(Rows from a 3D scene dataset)

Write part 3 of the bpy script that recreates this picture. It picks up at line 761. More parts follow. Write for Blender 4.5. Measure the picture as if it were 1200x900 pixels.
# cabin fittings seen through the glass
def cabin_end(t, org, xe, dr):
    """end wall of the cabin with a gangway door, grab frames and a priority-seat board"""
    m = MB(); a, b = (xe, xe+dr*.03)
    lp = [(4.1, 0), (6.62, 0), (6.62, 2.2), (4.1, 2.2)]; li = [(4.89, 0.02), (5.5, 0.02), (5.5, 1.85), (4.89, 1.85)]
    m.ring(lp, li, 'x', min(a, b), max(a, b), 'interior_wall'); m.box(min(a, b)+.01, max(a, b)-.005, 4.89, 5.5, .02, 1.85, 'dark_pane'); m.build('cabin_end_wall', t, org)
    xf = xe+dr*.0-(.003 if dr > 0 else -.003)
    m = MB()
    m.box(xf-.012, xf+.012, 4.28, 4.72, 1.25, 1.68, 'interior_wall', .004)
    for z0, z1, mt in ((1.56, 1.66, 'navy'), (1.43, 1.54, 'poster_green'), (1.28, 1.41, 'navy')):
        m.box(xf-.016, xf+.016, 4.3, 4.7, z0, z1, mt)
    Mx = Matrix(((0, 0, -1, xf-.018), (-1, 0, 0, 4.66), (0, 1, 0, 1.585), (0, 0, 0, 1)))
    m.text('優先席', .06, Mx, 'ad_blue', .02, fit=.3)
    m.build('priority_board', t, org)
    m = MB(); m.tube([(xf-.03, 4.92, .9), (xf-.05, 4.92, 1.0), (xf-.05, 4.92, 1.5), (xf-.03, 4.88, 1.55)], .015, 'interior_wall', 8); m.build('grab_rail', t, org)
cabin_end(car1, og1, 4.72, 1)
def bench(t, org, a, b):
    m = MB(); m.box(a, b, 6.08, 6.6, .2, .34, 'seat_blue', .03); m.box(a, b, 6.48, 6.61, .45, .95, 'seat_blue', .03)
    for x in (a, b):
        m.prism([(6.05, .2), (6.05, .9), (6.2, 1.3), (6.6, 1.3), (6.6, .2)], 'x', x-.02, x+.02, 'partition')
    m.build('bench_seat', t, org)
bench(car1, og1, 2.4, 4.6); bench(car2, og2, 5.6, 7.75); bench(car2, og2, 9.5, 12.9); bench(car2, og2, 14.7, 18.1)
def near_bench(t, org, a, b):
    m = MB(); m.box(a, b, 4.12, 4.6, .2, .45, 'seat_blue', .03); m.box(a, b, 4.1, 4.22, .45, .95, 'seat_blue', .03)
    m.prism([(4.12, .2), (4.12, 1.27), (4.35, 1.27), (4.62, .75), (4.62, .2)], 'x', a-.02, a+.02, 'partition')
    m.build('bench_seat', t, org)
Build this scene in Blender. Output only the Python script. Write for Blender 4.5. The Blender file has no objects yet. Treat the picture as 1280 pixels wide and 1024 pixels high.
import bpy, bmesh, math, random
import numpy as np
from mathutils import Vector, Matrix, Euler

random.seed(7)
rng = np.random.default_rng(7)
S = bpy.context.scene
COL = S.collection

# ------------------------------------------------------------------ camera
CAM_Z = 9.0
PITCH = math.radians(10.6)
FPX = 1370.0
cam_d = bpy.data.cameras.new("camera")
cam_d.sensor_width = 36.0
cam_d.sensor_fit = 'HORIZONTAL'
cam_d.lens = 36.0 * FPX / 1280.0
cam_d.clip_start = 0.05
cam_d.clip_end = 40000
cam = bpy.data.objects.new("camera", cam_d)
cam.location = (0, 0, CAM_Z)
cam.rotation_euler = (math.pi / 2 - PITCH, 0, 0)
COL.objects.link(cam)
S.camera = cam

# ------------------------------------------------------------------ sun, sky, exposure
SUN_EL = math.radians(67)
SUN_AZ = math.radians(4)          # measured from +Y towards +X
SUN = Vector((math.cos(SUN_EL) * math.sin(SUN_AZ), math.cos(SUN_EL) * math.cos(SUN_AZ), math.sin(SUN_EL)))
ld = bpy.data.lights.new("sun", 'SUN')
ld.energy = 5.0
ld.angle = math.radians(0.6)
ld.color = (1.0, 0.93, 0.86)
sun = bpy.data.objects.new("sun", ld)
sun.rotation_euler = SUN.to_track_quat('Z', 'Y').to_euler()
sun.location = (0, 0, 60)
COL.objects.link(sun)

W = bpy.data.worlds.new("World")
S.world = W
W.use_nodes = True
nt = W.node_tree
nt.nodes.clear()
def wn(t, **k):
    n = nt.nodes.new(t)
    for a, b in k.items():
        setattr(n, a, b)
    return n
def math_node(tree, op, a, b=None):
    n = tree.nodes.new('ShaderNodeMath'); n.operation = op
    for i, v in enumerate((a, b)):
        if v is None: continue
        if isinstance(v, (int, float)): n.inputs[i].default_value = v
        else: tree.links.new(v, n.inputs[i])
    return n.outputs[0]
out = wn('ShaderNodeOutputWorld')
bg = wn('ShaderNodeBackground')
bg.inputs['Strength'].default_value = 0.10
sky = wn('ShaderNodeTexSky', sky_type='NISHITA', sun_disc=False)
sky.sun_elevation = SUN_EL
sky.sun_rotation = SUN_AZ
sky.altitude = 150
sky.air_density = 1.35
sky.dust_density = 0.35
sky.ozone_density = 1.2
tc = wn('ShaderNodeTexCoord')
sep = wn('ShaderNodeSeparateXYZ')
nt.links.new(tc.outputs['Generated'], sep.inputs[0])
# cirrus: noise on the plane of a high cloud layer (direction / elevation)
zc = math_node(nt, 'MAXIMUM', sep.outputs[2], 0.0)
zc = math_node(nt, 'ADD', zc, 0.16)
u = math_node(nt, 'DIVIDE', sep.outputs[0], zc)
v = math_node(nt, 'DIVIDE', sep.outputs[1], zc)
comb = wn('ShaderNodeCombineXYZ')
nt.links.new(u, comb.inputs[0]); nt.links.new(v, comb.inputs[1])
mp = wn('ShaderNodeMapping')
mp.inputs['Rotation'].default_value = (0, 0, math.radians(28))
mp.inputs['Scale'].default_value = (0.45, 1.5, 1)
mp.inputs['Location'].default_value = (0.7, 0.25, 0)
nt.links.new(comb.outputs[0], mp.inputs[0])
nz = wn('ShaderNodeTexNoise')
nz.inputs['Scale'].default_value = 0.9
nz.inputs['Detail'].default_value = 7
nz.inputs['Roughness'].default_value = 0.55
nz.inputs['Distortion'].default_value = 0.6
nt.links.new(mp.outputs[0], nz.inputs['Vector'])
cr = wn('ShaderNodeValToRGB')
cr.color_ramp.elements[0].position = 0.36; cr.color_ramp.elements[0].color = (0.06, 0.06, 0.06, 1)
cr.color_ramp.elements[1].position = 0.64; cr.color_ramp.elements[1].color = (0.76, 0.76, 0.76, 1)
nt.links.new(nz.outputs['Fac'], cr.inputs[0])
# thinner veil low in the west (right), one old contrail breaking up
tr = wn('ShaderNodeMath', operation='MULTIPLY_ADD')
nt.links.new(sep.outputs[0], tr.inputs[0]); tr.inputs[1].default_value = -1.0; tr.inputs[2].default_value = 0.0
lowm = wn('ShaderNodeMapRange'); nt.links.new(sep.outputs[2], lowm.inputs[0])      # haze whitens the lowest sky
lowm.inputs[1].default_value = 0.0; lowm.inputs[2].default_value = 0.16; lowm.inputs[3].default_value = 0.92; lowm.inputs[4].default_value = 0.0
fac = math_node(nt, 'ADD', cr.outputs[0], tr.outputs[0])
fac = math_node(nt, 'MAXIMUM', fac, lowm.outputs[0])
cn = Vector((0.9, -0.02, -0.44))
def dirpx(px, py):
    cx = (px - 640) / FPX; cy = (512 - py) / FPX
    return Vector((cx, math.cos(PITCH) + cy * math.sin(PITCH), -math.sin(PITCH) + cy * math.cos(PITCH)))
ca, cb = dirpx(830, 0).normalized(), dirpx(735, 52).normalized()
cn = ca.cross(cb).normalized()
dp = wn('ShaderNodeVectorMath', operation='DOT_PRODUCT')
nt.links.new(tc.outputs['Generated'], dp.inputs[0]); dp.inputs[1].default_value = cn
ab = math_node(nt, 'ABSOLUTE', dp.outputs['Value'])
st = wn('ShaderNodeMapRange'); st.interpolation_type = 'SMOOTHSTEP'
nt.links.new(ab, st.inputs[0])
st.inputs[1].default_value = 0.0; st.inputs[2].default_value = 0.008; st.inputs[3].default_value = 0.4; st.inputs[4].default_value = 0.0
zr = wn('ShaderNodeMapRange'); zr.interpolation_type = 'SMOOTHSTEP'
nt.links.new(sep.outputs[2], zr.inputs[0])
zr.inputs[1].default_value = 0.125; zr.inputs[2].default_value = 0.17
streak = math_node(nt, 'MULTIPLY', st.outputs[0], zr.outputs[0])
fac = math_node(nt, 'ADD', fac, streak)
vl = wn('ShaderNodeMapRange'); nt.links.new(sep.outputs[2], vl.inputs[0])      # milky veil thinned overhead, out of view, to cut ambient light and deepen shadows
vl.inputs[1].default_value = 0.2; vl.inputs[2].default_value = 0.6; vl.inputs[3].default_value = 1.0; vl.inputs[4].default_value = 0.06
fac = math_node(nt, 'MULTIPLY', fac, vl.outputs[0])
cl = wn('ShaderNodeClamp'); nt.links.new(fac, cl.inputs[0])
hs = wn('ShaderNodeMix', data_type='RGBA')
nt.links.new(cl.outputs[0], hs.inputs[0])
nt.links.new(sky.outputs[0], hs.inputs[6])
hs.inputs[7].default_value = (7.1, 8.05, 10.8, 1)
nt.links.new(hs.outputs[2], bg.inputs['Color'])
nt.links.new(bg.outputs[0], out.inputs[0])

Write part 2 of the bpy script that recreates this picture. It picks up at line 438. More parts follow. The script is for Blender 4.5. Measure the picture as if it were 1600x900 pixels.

_Instructions to follow_: Where a line above includes "objects", copy that line.

_Answer to the task_:
Build this scene in Blender. Output only the Python script. Write for Blender 4.5. The Blender file has no objects yet. Treat the picture as 1280 pixels wide and 1024 pixels high.
cam = bpy.data.objects.new("camera", cam_d)
COL.objects.link(cam)
sun = bpy.data.objects.new("sun", ld)
COL.objects.link(sun)